Birtakım filolojik hassasiyetler: Eskiçağ ve günümüze dair kişisel okumalar ::: İstanbul Üniversitesi, Latin Dili ve Edebiyatı bölümü, Dr.
Lee Speigel HuffPost’ta bir haber paylaşmış, başlığı şu: “Google Images Reveal Triangular Moon Mystery: Could It Be An ET Colony?” Deniyor ki, Google Moon uygulamasındaki Ay taraması resimlerinden birinde üçgen oluşturan noktalar görülmüş, dünya-dışı bir varlığa ait bir koloni olabilir mi? Koordinat ise şu: 22º42’38.46″N ve 142º34’44.52″E
Kaynak: http://goo.gl/no2HOQ
Haberi görür görmez aklıma filosof Aristippus’la ilgili anlatılan meşhur hikaye geldi. Hikayeye göre, Aristippus ve arkadaşları yolculuk ettikleri geminin batmasıyla birlikte bir şekilde, enkazdan kurtulup daha önce bilmedikleri bir sahile çıkmayı başarırlar.

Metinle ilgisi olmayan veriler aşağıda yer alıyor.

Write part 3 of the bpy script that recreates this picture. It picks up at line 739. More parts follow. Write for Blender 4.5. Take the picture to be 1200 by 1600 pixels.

Neyle (vahşi hayvanlar, yamyam yerliler?) karşılaşacaklarını bilmedikleri için korkuya kapılırlar, paniklerler, bitkin bir şekilde sahili kolaçan ederler. Sahilin bir yerinde kuma birtakım geometrik şekiller (διάγραμμα γεωμετρικων) çizilmiş olduğunu görünce içi rahatlayan Aristippus arkadaşlarına da moral verir: “Dostlar, burada medeni insanoğlunun izlerini görüyorum! Rahatlayabilirsiniz.”
2010 senesinde, Ekşi’de de anlattığımı gördüğüm bu hikaye bize geometrinin sadece medeniyetin değil, aynı zamanda bilinçli tasarımın da sembolü olduğunu anlatmaya çalışıyor. Her ne kadar Aristippus ve dostlarının korkmasının gerekeceği türden vahşi yerlilerin yaşamlarında da geometrinin bulunduğunu bilsek de, hikayede kahramanlarımız için teskin edici olanın sadece, terra incognita‘da (bilinmeyen bir toprakta) bir insanoğluyla karşılaşmak olduğu düşünülmelidir, ezcümle burada geometri bilen bilinç öncelikli olarak umut vaat eder. Dahası, kimi yorumculara göre, Aristippus’u teskin eden, geometrinin sadece Yunanların arasındaki bilge kişiler tarafından salt bilgi maksatlı kullanılabileceği varsayımıdır. Dolayısıyla çıktıkları bu kara parçasında, ona göre, olsa olsa insanoğlunun en gelişmiş örnek-tipi olan Yunanlar yaşıyor olmalıdır, barbarlar değil.
Oysa burada da bir ironi var, zira Aristoteles’in Metaphysica 3.2’de söylediğine bakarsanız, Aristippus matematiğin değer yaratmakta başarısız olduğunu düşünür ve geometri eğitiminden fazlasıyla rahatsızdır, hocası Socrates gibi, onu gereksiz görür. Meşum olaydan sonra fikri değişti mi, kimbilir. Tabi, şunu düşünmek de mümkündür: Eğer matematik saçma bir uğraşsa Aristippus’a göre, o halde çıktıkları sahilde bu boş uğraşla meşgul olacak kadar “gelişmiş” bir insan kitlesi yaşıyor olmalıdır. Dolayısıyla korkulacak bir şey yoktur, matematikle meşgul olacak kadar imkanı olan insanlar onları yemeyecektir. Nasıl ama?
Copernicus’u görmeye giden, onun ilk ve tek öğrencisi olup büyük yapıt De Revolutionibus’un basılmasında payı olan genç Rheticus da, yazdığı mektup şeklindeki Narratio Prima‘da “tanımadığı” Prussialılar arasına katıldığında Aristippus’un hikayesini anımsatır. “Ben geometriyi görmedim ama yine de onlar tarafından iyi karşılandım” demeye getirir.
Biz ise, fotoğraflar fake değilse, geometriyi Ay’da gördük, fakat Aristippus’un aksine, -fotoğrafların fake olduğunu düşündükten sonra elbette-, üçgenin bizi teskin edip etmemesi konusunda emin olamadık, zira Ay bizim için hala bir muamma/incognita, yanılıyor muyum? Burnumuzun dibinde ama hala ele geçiremedik.